Magistrate Pearl Williams has rejected the bail application of United States citizen Jason James Grogg, who has been charged with eight customs offences. On the 4th of May, 2023, he was apprehended at Douglas Charles Airport while travelling to Barbados, two days after he was released from prison upon payment of a $25,000.00 fine for possession of firearms and ammunition. Three of the charges were for false declaration which Grogg pleaded not guilty to, while five were indictable complaints of evasion of customs duty. 

The Director of Public Prosecution (DPP) Sherma Dalrymple argued against bail on the grounds that Grogg is a flight risk, however, Grogg’s defense attorney Jilane Prevost claimed that bail should be granted in the public’s interest, citing a High Court ruling which states that bail cannot be denied solely because of a non-national’s status as a flight risk. 

Magistrate Williams postponed her decision until May 11, when she requested further submissions from both sides. On May 12, Customs Officer Davidson Stewart gave evidence for the prosecution.

According to him, while Grogg was in police custody, he informed his lawyer of Customs’ interest in interviewing him on May 4th, 2023. However, the interview never happened as the accused never showed up. On that day, it was discovered that Grogg was at the airport about to leave Dominica. Stuart was firm in his testimony that an interview had been scheduled. Alexander argued on two grounds for the prosecution’s objection. Firstly, he referred to section four subsection three of the bail act, stating that a person charged with a serious offence, punishable by a term of imprisonment, or previously convicted for an offence, is not entitled to bail unless the court finds there is just cause to do so. Alexander further submitted that there was substantial evidence to believe that Grogg would not surrender to the court for his trial as there was no proof that he intended to return to Dominica. He added that Grogg had no ties to Dominica as he was a missionary worker without a job.

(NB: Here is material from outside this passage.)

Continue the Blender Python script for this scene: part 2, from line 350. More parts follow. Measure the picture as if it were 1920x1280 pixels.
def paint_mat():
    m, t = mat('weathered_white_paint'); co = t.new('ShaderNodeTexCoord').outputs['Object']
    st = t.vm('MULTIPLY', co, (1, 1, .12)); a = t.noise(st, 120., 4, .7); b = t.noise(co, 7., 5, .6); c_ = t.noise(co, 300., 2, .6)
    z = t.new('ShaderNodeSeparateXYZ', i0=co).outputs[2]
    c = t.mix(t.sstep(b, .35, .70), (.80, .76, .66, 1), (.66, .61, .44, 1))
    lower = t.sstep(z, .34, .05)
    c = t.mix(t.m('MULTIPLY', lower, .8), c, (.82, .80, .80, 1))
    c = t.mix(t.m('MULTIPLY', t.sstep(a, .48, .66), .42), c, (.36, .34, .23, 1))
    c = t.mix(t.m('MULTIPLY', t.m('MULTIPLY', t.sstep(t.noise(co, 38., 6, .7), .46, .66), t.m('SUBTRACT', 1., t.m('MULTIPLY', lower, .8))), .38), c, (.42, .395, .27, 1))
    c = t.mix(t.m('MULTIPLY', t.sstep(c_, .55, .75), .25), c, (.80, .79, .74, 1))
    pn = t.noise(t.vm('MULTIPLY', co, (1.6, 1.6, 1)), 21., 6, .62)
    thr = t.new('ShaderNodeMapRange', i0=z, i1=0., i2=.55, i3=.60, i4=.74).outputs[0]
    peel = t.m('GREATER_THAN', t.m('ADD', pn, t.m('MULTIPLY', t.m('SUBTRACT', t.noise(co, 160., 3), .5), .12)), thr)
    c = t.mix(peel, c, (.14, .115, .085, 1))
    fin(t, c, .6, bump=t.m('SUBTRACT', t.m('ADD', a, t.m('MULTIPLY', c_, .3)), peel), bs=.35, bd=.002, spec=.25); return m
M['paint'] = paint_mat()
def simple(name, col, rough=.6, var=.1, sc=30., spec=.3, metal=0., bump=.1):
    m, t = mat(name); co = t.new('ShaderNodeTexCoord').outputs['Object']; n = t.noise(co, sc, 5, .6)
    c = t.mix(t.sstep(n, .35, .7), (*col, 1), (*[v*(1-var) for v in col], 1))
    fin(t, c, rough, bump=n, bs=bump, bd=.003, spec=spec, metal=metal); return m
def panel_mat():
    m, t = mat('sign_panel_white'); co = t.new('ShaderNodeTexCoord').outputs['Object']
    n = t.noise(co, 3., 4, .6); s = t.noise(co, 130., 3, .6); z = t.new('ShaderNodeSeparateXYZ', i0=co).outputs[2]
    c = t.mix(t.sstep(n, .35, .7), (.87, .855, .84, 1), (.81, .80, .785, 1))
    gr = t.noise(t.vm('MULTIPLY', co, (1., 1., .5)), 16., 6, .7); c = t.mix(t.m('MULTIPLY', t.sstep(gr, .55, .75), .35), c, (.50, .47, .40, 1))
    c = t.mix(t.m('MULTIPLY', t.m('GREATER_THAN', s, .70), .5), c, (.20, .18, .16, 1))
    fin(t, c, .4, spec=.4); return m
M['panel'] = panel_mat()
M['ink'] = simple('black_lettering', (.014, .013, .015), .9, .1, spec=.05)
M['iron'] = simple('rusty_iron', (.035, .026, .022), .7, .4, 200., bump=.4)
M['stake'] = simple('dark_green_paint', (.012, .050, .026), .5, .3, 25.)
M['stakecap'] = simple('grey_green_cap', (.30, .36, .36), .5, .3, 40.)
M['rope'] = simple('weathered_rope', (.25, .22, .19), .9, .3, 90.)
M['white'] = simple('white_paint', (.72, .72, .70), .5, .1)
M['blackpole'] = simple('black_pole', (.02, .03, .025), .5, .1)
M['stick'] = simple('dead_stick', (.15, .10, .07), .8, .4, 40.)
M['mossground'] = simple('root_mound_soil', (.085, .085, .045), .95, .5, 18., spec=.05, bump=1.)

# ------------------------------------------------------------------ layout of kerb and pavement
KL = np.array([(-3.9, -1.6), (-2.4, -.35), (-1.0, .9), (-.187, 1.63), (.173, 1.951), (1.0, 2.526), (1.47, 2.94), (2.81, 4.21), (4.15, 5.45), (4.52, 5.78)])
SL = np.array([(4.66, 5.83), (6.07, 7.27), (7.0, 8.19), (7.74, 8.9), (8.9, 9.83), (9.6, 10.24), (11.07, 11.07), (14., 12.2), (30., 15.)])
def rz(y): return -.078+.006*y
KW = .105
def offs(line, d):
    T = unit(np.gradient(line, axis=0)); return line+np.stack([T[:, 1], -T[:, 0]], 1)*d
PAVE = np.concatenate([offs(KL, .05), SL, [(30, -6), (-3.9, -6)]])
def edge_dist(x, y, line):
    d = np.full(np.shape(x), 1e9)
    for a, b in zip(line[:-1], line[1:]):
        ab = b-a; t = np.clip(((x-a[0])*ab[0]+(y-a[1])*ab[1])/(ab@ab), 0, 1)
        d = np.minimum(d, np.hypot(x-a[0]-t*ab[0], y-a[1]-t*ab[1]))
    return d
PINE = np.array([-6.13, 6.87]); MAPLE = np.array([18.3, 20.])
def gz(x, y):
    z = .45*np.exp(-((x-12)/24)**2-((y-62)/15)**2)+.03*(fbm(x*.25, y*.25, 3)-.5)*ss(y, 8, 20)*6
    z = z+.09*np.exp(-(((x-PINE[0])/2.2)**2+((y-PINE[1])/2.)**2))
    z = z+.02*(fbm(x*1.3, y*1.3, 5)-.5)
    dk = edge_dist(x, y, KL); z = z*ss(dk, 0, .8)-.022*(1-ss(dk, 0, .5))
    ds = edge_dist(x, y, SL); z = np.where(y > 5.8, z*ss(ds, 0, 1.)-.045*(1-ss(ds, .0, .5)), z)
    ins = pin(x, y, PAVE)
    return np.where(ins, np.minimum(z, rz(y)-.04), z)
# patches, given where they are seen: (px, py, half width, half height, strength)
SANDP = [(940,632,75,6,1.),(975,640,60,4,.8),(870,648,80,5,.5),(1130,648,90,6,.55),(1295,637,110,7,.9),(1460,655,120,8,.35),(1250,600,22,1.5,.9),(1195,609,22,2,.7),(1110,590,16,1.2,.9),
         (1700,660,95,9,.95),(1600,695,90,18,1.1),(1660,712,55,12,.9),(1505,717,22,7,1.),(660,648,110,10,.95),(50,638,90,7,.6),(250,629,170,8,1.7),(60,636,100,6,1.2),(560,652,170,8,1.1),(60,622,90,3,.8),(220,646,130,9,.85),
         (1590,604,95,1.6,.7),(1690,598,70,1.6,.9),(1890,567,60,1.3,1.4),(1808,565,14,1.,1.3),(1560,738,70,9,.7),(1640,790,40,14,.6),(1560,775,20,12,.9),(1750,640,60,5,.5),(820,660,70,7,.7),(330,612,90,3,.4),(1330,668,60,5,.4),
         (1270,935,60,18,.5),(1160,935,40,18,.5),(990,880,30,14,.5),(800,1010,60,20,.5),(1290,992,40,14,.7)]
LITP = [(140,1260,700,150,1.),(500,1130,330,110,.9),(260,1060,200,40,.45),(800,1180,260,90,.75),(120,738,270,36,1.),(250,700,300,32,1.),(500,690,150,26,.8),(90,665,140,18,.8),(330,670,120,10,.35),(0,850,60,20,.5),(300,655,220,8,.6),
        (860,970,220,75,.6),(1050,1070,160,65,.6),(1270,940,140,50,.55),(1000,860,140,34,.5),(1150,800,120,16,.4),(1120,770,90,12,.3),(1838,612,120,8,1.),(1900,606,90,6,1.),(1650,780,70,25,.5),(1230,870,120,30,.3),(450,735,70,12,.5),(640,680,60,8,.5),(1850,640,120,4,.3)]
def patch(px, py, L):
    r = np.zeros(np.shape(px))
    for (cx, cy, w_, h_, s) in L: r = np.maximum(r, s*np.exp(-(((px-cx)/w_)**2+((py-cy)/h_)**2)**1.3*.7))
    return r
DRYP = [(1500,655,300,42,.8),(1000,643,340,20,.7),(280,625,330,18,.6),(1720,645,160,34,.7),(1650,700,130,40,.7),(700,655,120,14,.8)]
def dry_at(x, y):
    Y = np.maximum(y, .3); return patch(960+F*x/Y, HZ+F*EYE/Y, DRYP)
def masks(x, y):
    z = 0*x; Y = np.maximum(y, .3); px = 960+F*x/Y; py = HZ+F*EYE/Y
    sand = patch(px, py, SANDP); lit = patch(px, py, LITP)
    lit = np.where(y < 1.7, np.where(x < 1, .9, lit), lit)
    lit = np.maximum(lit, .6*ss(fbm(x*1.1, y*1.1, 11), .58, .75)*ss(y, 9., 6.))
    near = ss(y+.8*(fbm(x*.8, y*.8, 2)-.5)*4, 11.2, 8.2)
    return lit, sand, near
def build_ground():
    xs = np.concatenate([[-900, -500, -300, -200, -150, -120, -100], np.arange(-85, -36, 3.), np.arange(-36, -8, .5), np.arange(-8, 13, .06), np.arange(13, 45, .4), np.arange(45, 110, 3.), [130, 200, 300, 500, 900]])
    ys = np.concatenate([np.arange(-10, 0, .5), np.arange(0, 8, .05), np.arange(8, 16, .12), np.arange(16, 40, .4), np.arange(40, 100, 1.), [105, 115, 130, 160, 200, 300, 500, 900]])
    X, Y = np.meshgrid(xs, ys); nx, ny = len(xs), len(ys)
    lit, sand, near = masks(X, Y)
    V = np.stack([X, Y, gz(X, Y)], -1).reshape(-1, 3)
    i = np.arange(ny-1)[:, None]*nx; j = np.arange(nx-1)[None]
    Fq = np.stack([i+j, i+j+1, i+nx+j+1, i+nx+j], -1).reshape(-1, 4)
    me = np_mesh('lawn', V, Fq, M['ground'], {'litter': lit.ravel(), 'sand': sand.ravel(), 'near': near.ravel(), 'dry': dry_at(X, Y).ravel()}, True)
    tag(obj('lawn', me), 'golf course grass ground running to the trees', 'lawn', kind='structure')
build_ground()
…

Jilane Prevost, defense counsel, brought to the attention of the court that her client’s previous conviction was related to the same facts, circumstances, evidence, dates, and witnesses as the Customs proceedings. She suggested that the court should take a comprehensive approach when interpreting section four subsection three of the bail act. Prevost asserted that it was speculative to assert what the defendant knew or ought to have known as there was no official notice of a scheduled meeting with customs on the 4th of May or any other date. She argued that Grogg was a free man after being released from the court since his travel documents were returned to him with no further instructions. In addition, she cited that Grogg, his wife, and three children had no prior legal issues in Dominica before his conviction, thus there was no valid reason to think that the accused would commit another offense while on bail. She proposed that no witnesses were at risk, and it would be illogical for the defendant to attempt to interfere with any of them. She also declared that it was in the public’s interest to know that an individual who has just been convicted of an offense cannot be put in double jeopardy for the same facts and evidence of his criminal conviction and detained before being proven guilty.

Magistrate Williams declared that the court was not satisfied that there was sufficient cause to release Grogg on bail. She noted that Grogg had been living in Dominica for only two years, his children were all US citizens who were homeschooled, he had no form of steady employment apart from voluntary work, and there was no evidence of an approved work permit. Furthermore, Grogg did not have a permanent residence, as his rental agreement might be terminated at any time. As the mission for which Grogg came to Dominica had concluded and he was not able to demonstrate community ties, bail was ultimately denied and Grogg was remanded to the Dominica State Prison. A hearing to consolidate the charges was set for June 8, 2023, with the presiding Magistrate ruling that the summary matters would be tried by her, and the indictable matters would be heard by another Magistrate.